Once I hit my senior year of high school, I began dating a guy who I would later marry. Falling in love followed and before I knew it, we were off to college together and within another year, signing our first apartment lease. Moving in with him wasn't really a tough decision at all since I knew it would save money by splitting the rent and food instead of living in the dorms again for a second year. Soon after we moved in, I began to dream about what our little apartment could one day look like.
We only had some hand-me-down furniture, a vintage and tattered couch, our new dining room table, a couple of cheap computer desks, and my brother's old bedroom furniture. At this point in my life, I wanted to work at a magazine as an associate editor, so our mailbox was always full of magazines including Family Circle, Good Housekeeping, and Better Homes and Gardens. I felt like such a middle-aged mom subscribing to those magazines, but the homes featured inside of them were almost always stunning.
I began to thumb through the magazines and tear out images and tidbits of info, much like that high school project I described earlier. What resulted is my heavy "Look Book" which contains bits and pieces of how I envisioned my future home. It's funny now, since I tend to laugh at how naive I was about everything, including my dream to own a home by the time I was 25. What was I thinking?! Not about student loan debt or the impossibility to even save for a down payment on a home years after working at my first job, obviously! I'm not sure why I thought it would be easy, but it's something that I can smile about now.
While moving this last time, I grabbed the Look Book off my shelf and considered tossing it away. Before I put the book down, I opened it and felt a little nostalgic looking at it again and seeing the choices I so carefully taped inside of this book. Each page consists of cardstock and images taped to ever so gracefully to create dozens of mini-collages that represented what I thought my house would look like. It's like an imaginary fairy-tale that I was creating. I couldn't let it go, and many of those images still reflect my style.

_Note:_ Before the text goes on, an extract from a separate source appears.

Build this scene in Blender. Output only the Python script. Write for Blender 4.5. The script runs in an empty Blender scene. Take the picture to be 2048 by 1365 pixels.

I saved dozens of article about finances before I even really knew how to budget, organizational tips that I still use, and omnivore recipes that I no longer crave. I don't have the heart to throw it out since I know I invested several hours compiling these together. It's interesting to look back and see how I've always been in some way a little too prepared for life and in the same sense, totally unaware of what challenges I had before me. For now, we'll keep chugging along as usual, and I'll continue striving to understand what I really want in life.